Saturday October 19 2013

The Books That shape Ssebunjo’s music


By Beatrice Lamwaka

Joel Ssebunjo is a World Music Artist and pan African advocate. He has travelled globally, met and performed alongside legendary artistes like Youssou N’dour, Salif Keita, Miriam Makeba, Oliver Mtukudzi, Didier Awadi, and many more. He spoke to Beatrice Lamwaka about the influence of books on his music.

What kind of books do you read?
I read books whose content circulates around arts and culture of Africa: ideologies, philosophies, among others. I read books that centre on contemporary Africa.

Which books have influenced your music?
My music is influenced by West African music. The first books that I read were African Music from the Source of the Nile by Joseph Kyagambiddwa and The Soul of Mbira: Music and Traditions of the Shona People of Zimbabwe by Paul F. Berliner. I have also read Mande Music: Traditional and Modern Music of the Maninka and Mandinka of Western Africa by Eric Charry. In this book, Charry writes about the music cultures in Mali, Guinea, Senegal, and the Gambia. He focuses on the Mande music and how each evolved, the types of instruments used, and the major artists.

Which books have you received as gifts?
The Koran. I am interested in Islam as an aspect of life; the lifestyle, brotherhood, praying five times a day. One can discover the beauty of Islam when one lives in a Muslim country like Djibouti. Sundiata: An Epic of Old Mali by D. T. Niane in French. I read French books to practice my French. The Challenge for Africa by Wangari Maathai which points at the challenges Africa faces and directions Africans should take for a better Africa.

You travel a lot to perform your music, which books were you glad you read before you reached your destination?
I was glad that I had read Mande Music: Traditional and Modern Music of the Maninka and Mandinka of Western Africa by Eric Charry when I lived in Dakar, Senegal. The book initiated me to working with West African musicians. I had prior knowledge of West African music and musicians. It was my user guide when I lived in Dakar.

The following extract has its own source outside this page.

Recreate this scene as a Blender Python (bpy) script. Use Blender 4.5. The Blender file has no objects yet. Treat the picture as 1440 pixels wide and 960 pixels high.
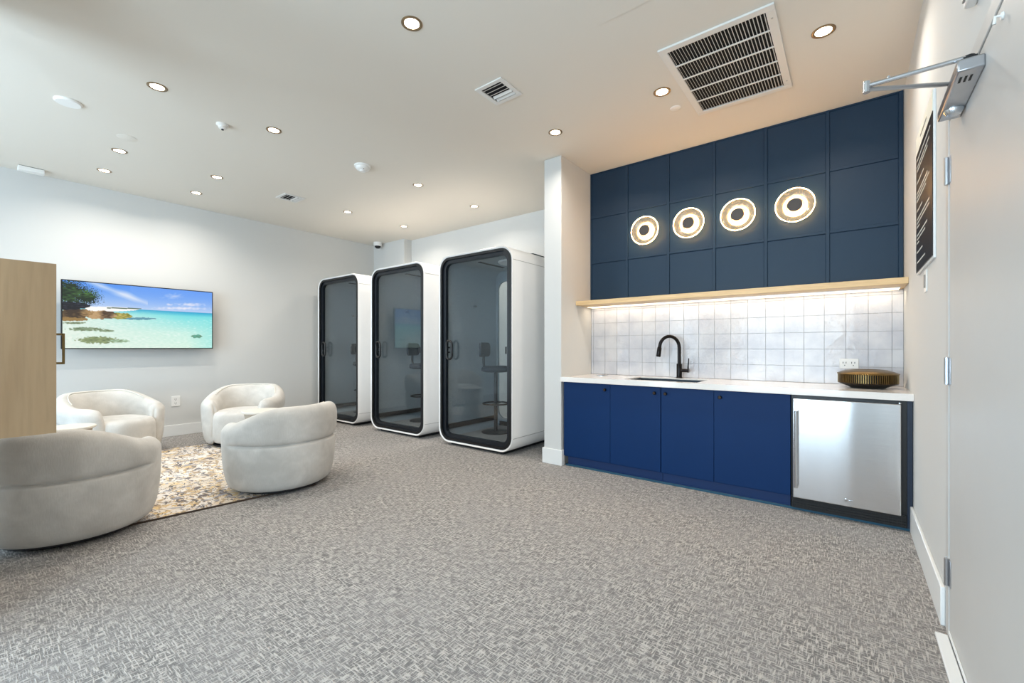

What lessons have you learnt in the books that you have read?
There is a lot that has been written in books, it is only when you read them that you will gain the experience, have a wider view of the world, enrich yourself with that information and learn to appreciate the world better. Otherwise your world will always be small. I am who I am today because of the books that I have read. I have learned to appreciate Africa and music better from reading.